Me? Well I just haven’t been paying that much attention, applying myself more to specific production projects, including, but not limited to the 2nd edition of Cultivating Your Personal Learning Network (print | Kindle | iPad). Teaching myself to create an interactive iBook has been one of the most authentically enlightening educational experiences I’ve had in a very long time.

At any rate, at this point in my so-called career, I’m not apologizing for spending my time doing what I feel like doing. So, being less than qualified to list the top ten of anything for 2012, (did I mention this, or this, or this?), I’m going to come at it from a different angle.

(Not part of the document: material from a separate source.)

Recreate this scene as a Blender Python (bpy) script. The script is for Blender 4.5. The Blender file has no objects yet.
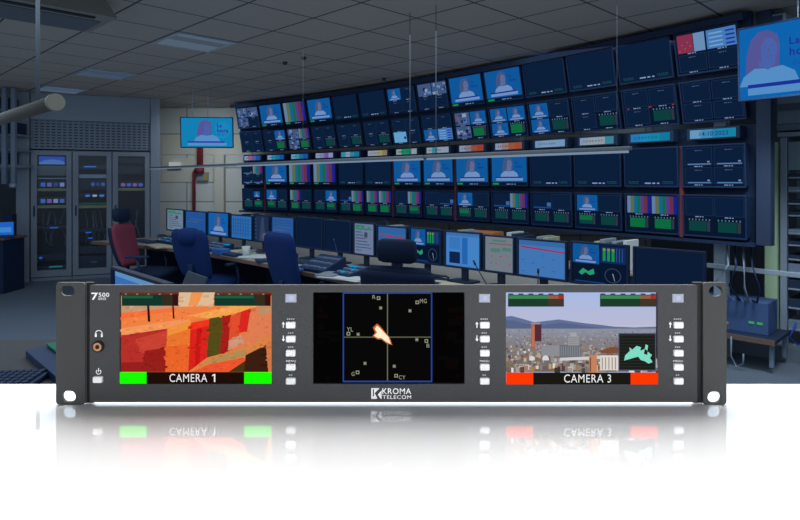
import bpy, bmesh, math, random
from mathutils import Vector, Matrix
random.seed(7)
PI = math.pi
C = bpy.context.scene.collection
SQ = math.sqrt(0.5)
EYE = 1.5                      # camera height
F = 600.0                      # focal length in pixels of the 800x520 frame
HZ = 182.0                     # horizon row

# ------------------------------------------------------------------ helpers
def lin(c):
    c = c / 255.0
    return c / 12.92 if c <= 0.04045 else ((c + 0.055) / 1.055) ** 2.4
def L3(rgb): return tuple(lin(v) for v in rgb)

_M = {}
def mat(name, rgb, rough=0.6, metal=0.0, var=0.08, scale=40.0, bump=0.0, spec=0.3):
    """plain surface with a little procedural unevenness; rgb = sRGB albedo"""
    if name in _M: return _M[name]
    m = bpy.data.materials.new(name); m.use_nodes = True
    nt = m.node_tree; b = nt.nodes['Principled BSDF']
    b.inputs['Roughness'].default_value = rough
    b.inputs['Metallic'].default_value = metal
    b.inputs['Specular IOR Level'].default_value = spec
    tc = nt.nodes.new('ShaderNodeTexCoord')
    nz = nt.nodes.new('ShaderNodeTexNoise'); nz.inputs['Scale'].default_value = scale
    nz.inputs['Detail'].default_value = 3
    nt.links.new(tc.outputs['Object'], nz.inputs['Vector'])
    r = nt.nodes.new('ShaderNodeValToRGB')
    c = L3(rgb)
    r.color_ramp.elements[0].color = tuple(v * (1 - var) for v in c) + (1,)
    r.color_ramp.elements[1].color = tuple(min(1, v * (1 + var)) for v in c) + (1,)
    nt.links.new(nz.outputs['Fac'], r.inputs['Fac'])
    nt.links.new(r.outputs['Color'], b.inputs['Base Color'])
    if bump:
        bp = nt.nodes.new('ShaderNodeBump'); bp.inputs['Strength'].default_value = bump
        bp.inputs['Distance'].default_value = 0.001
        nt.links.new(nz.outputs['Fac'], bp.inputs['Height'])
        nt.links.new(bp.outputs['Normal'], b.inputs['Normal'])
    _M[name] = m
    return m
_E = {}
def emis(rgb, k=1.0):
    key = (tuple(int(v) for v in rgb), k)
    if key in _E: return _E[key]
    m = bpy.data.materials.new('glow_%d_%d_%d' % key[0]); m.use_nodes = True
    nt = m.node_tree; nt.nodes.clear()
    o = nt.nodes.new('ShaderNodeOutputMaterial'); e = nt.nodes.new('ShaderNodeEmission')
    e.inputs['Color'].default_value = L3(rgb) + (1,); e.inputs['Strength'].default_value = k
    nt.links.new(e.outputs[0], o.inputs['Surface'])
    m.cycles.emission_sampling = 'NONE'      # many tiny screens: found by bounced rays
    _E[key] = m
    return m

_T = {}
def text_geo(s, bold=0.0):
    """triangles of a flat word at font size 1; returns verts, faces, width, y0, y1"""
    k = (s, bold)
    if k in _T: return _T[k]
    cu = bpy.data.curves.new('word', 'FONT'); cu.body = s; cu.size = 1; cu.offset = bold
    cu.resolution_u = 4; cu.space_character = 1.1
    o = bpy.data.objects.new('word', cu); C.objects.link(o)
    dg = bpy.context.evaluated_depsgraph_get()
    me = bpy.data.meshes.new_from_object(o.evaluated_get(dg))
    v = [tuple(p.co[:2]) for p in me.vertices]; f = [tuple(p.vertices) for p in me.polygons]
    bpy.data.objects.remove(o); bpy.data.curves.remove(cu); bpy.data.meshes.remove(me)
    xs = [p[0] for p in v]; ys = [p[1] for p in v]
    v = [(p[0] - min(xs), p[1] - min(ys)) for p in v]
    _T[k] = (v, f, max(xs) - min(xs), max(ys) - min(ys))
    return _T[k]

class MB:
    def __init__(s): s.v = []; s.f = []; s.m = []; s.mats = []; s.smooth = []
    def mi(s, m):
        if m not in s.mats: s.mats.append(m)
        return s.mats.index(m)
    def add(s, vs, fs, m, smooth=False, M=None):
        o = len(s.v); i = s.mi(m)
        for p in vs:
            s.v.append(tuple(M @ Vector(p)) if M is not None else tuple(p))
        for f in fs:
            s.f.append(tuple(o + k for k in f)); s.m.append(i); s.smooth.append(smooth)
        return s
    def box(s, a, b, m, bev=0.0, M=None):
        x0, y0, z0 = a; x1, y1, z1 = b
        if bev <= 0:
            vs = [(x0,y0,z0),(x1,y0,z0),(x1,y1,z0),(x0,y1,z0),(x0,y0,z1),(x1,y0,z1),(x1,y1,z1),(x0,y1,z1)]
            fs = [(0,3,2,1),(4,5,6,7),(0,1,5,4),(1,2,6,5),(2,3,7,6),(3,0,4,7)]
            return s.add(vs, fs, m, False, M)
        bm = bmesh.new(); bmesh.ops.create_cube(bm, size=1)
        for v in bm.verts:
            v.co = Vector(((x0+x1)/2 + v.co.x*(x1-x0), (y0+y1)/2 + v.co.y*(y1-y0), (z0+z1)/2 + v.co.z*(z1-z0)))
        bmesh.ops.bevel(bm, geom=bm.edges[:], offset=bev, segments=2, affect='EDGES', profile=0.5)
        bm.verts.index_update()
        s.add([v.co[:] for v in bm.verts], [[v.index for v in f.verts] for f in bm.faces], m, False, M)
        bm.free(); return s
    def tube(s, pts, r, m, n=10, caps=True):
        pts = [Vector(p) for p in pts]; rs = r if isinstance(r, (list, tuple)) else [r]*len(pts)
        vs = []; fs = []
        for i, p in enumerate(pts):
            d = (pts[min(i+1, len(pts)-1)] - pts[max(i-1, 0)]).normalized()
            up = Vector((0,0,1)) if abs(d.z) < 0.9 else Vector((0,1,0))
            a = d.cross(up).normalized(); b = a.cross(d)
            for k in range(n):
                t = 2*PI*k/n
                vs.append(p + (a*math.cos(t) + b*math.sin(t))*rs[i])
        for i in range(len(pts)-1):
            for k in range(n):
                fs.append((i*n+k, i*n+(k+1)%n, (i+1)*n+(k+1)%n, (i+1)*n+k))
        s.add(vs, fs, m, True)
        if caps:
            e = len(pts)-1
            s.add(vs[:n], [tuple(range(n-1,-1,-1))], m); s.add(vs[e*n:], [tuple(range(n))], m)
        return s
    def loft(s, loops, m, caps=True):
        n = len(loops[0]); vs = [p for l in loops for p in l]; fs = []
        for i in range(len(loops)-1):
            for k in range(n):
                fs.append((i*n+k, i*n+(k+1)%n, (i+1)*n+(k+1)%n, (i+1)*n+k))
        s.add(vs, fs, m, True)
        if caps:
            s.add(loops[0], [tuple(range(n-1,-1,-1))], m, True); s.add(loops[-1], [tuple(range(n))], m, True)
        return s
    def prism(s, poly, z0, z1, m):
        n = len(poly)
        vs = [(p[0],p[1],z0) for p in poly] + [(p[0],p[1],z1) for p in poly]
        fs = [tuple(range(n-1,-1,-1)), tuple(range(n,2*n))] + [(i,(i+1)%n,n+(i+1)%n,n+i) for i in range(n)]
        return s.add(vs, fs, m)
    def build(s, name, parent=None, loc=(0,0,0), rot=(0,0,0), fix=True):
        me = bpy.data.meshes.new(name); me.from_pydata([tuple(p) for p in s.v], [], s.f)
        for m in s.mats: me.materials.append(m)
        for p, i, sm in zip(me.polygons, s.m, s.smooth): p.material_index = i; p.use_smooth = sm
        if fix:
            bm = bmesh.new(); bm.from_mesh(me)
            if any(s.smooth): bmesh.ops.remove_doubles(bm, verts=bm.verts, dist=1e-6)
            bmesh.ops.recalc_face_normals(bm, faces=bm.faces); bm.to_mesh(me); bm.free()
        me.update()
        o = bpy.data.objects.new(name, me); C.objects.link(o)
        o.location = loc; o.rotation_euler = rot
        if parent is not None: o.parent = parent
        return o

def plate(outlines, thick, m, bevel=0.0):
    """flat plate with holes in the x-z plane, front at y=0, from 2D outlines (first = outer)"""
    cu = bpy.data.curves.new('outline', 'CURVE'); cu.dimensions = '2D'; cu.fill_mode = 'BOTH'
    cu.extrude = thick/2 - bevel; cu.bevel_depth = bevel; cu.bevel_resolution = 1; cu.offset = -bevel
    for ol in outlines:
        sp = cu.splines.new('POLY'); sp.points.add(len(ol)-1); sp.use_cyclic_u = True
        for p, q in zip(sp.points, ol): p.co = (q[0], q[1], 0, 1)
    o = bpy.data.objects.new('outline', cu); C.objects.link(o)
    dg = bpy.context.evaluated_depsgraph_get()
    me = bpy.data.meshes.new_from_object(o.evaluated_get(dg))
    b = MB(); b.add([(v.co.x, -v.co.z + thick/2, v.co.y) for v in me.vertices], [tuple(p.vertices) for p in me.polygons], m)
    bpy.data.objects.remove(o); bpy.data.curves.remove(cu); bpy.data.meshes.remove(me)
    return b
def rrect(x0, z0, x1, z1, r, n=6):
    pts = []
    for cx, cz, a0 in ((x1-r,z1-r,0),(x0+r,z1-r,PI/2),(x0+r,z0+r,PI),(x1-r,z0+r,1.5*PI)):
        for k in range(n+1):
            a = a0 + PI/2*k/n; pts.append((cx + r*math.cos(a), cz + r*math.sin(a)))
    return pts

def tag(o, label, cat, group=None):
    o['label'] = label; o['category'] = cat
    if group: o['group'] = group
    return o
def thing(name, label, cat, loc=(0,0,0), rz=0.0, group=None, rx=0.0):
    o = bpy.data.objects.new(name, None); C.objects.link(o); o.empty_display_size = 0.05
    o.location = loc; o.rotation_euler = (rx, 0, rz)
    return tag(o, label, cat, group)
def struct(o): o['kind'] = 'structure'; return o
def dup(root, loc, rz=None, label=None, group=None):
    r = root.copy(); C.objects.link(r); r.location = loc
    if rz is not None: r.rotation_euler.z = rz
    if label: r['label'] = label
    if group: r['group'] = group
    for ch in list(root.children):
        c = ch.copy(); C.objects.link(c); c.parent = r
        for g in list(ch.children):
            d = g.copy(); C.objects.link(d); d.parent = c
    return r
def W(s, t, z=0.0): return ((s + t)*SQ, (t - s)*SQ, z)      # room axes: s along the monitor wall, t towards it
RZ = -PI/4
def s_at(u, t):                                             # s where picture column u meets the line t
    k = (u - 400)/F; y = t/SQ/(1 + k); return (k*y - y)*SQ
def y_at(u, t): return t/SQ/(1 + (u - 400)/F)
ORD = ['first','second','third','fourth','fifth','sixth','seventh','eighth','ninth','tenth','eleventh','twelfth','thirteenth','fourteenth','fifteenth','sixteenth']

# ------------------------------------------------------------------ screen pictures
class Scr:
    """picture shown by a screen: flat coloured shapes in a unit square, y up, on a sheet facing -y"""
    def __init__(s, w, h, bg, eps=1.2e-4):
        s.w, s.h, s.eps = w, h, eps; s.b = MB(); s.n = 0; s.rect(0, 0, 1, 1, bg)
    def P(s, x, y): return ((x - 0.5)*s.w, -s.n*s.eps, y*s.h)
    def poly(s, pts, c):
        s.b.add([s.P(*p) for p in pts], [tuple(range(len(pts)))], emis(c)); s.n += 1
    def rect(s, x0, y0, x1, y1, c): s.poly([(x0,y0),(x1,y0),(x1,y1),(x0,y1)], c)
    def rects(s, L, c):
        for r in L: s.b.add([s.P(r[0],r[1]), s.P(r[2],r[1]), s.P(r[2],r[3]), s.P(r[0],r[3])], [(0,1,2,3)], emis(c))
        s.n += 1
    def ell(s, cx, cy, rx, ry, c, n=16): s.poly([(cx + rx*math.cos(2*PI*k/n), cy + ry*math.sin(2*PI*k/n)) for k in range(n)], c)
    def text(s, t, x, y, h, c, bold=0.0, width=None):
        v, f, w, hh = text_geo(t, bold)
        ky = h/hh; kx = ky*s.h/s.w if width is None else width/w
        s.b.add([s.P(x + p[0]*kx, y + p[1]*ky) for p in v], f, emis(c)); s.n += 1
    def build(s, parent, loc=(0,0,0), rot=(0,0,0), name='screen'):
        return s.b.build(name, parent, loc, rot, fix=False)
NAVY = (11, 30, 58); INK = (8, 22, 46); WHT = (125, 148, 180); BLU = (14, 86, 152); GRN = (14, 104, 62); DGRN = (12, 62, 62)
BARS = [(96,124,158),(92,104,72),(18,100,136),(18,100,80),(88,56,126),(98,48,70),(22,34,134)]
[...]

Here are my hopes and wishes for 2013!

  1. I hope that we come up with a better target phrase than, “preparing our children for the 21st century.” It’s so 20th century, and we have, after all, got more than a tenth of the new century behind us.
  2. I hope that we can articulate a clearer distinction between personalized learning and differentiated (individualized) instruction. To often, when I hear people discussing personalized learning, they are actually talking about instruction. One is about becoming and the other is about being done to.
  3. I wish that we would really start using our hands more, that this whole maker subculture, some how, starts to become an integral and defining part of the culture of schools. Let’s replace our 30 pounds of textbooks with a tablet computer and a kit of personal hand tools.  
  4. I hope that we learn to bring fun back into learning, by recognizing the learning that happens when we’re having fun.
  5. I wish that the institution of education would stop taking itself so seriously. Our efforts to make ourselves more important by introducing complexity into the process just makes teaching less enjoyable — and it irritates the customers.
  6. I hope that teachers and administrators find ways to purposefully learn more and learn more in front of their students. ..to become “public learners.”
  7. I hope that we get digital content right and not simply convert it to digital. I wish that we could stop using the term “textbook” and find something less suggestive of a teaching object. What would you call a learning object?
  8. I fervently hope that we find a way to redefine and assess mastery, not by counting right answers, but by observing what students can accomplish by using good answers.
  9. I wish that schools of education could stop preparing prospective teachers for a 30-year career by simply readying them for a typical classroom of today. We need teachers who are ready to adapt and adopt almost any opportunity that arises, willing and able to retool their classrooms every day. The best we can do is to prepare prospective educators for the first five years of their career (at best) and assure that they are skilled in persistent and self-directed professional development.
  10. I wish that we might begin to see that the mission of education should not be our assurance that every student successfully learns the same things. It should be our assistance in helping every student discover and become the best person that he or she can be.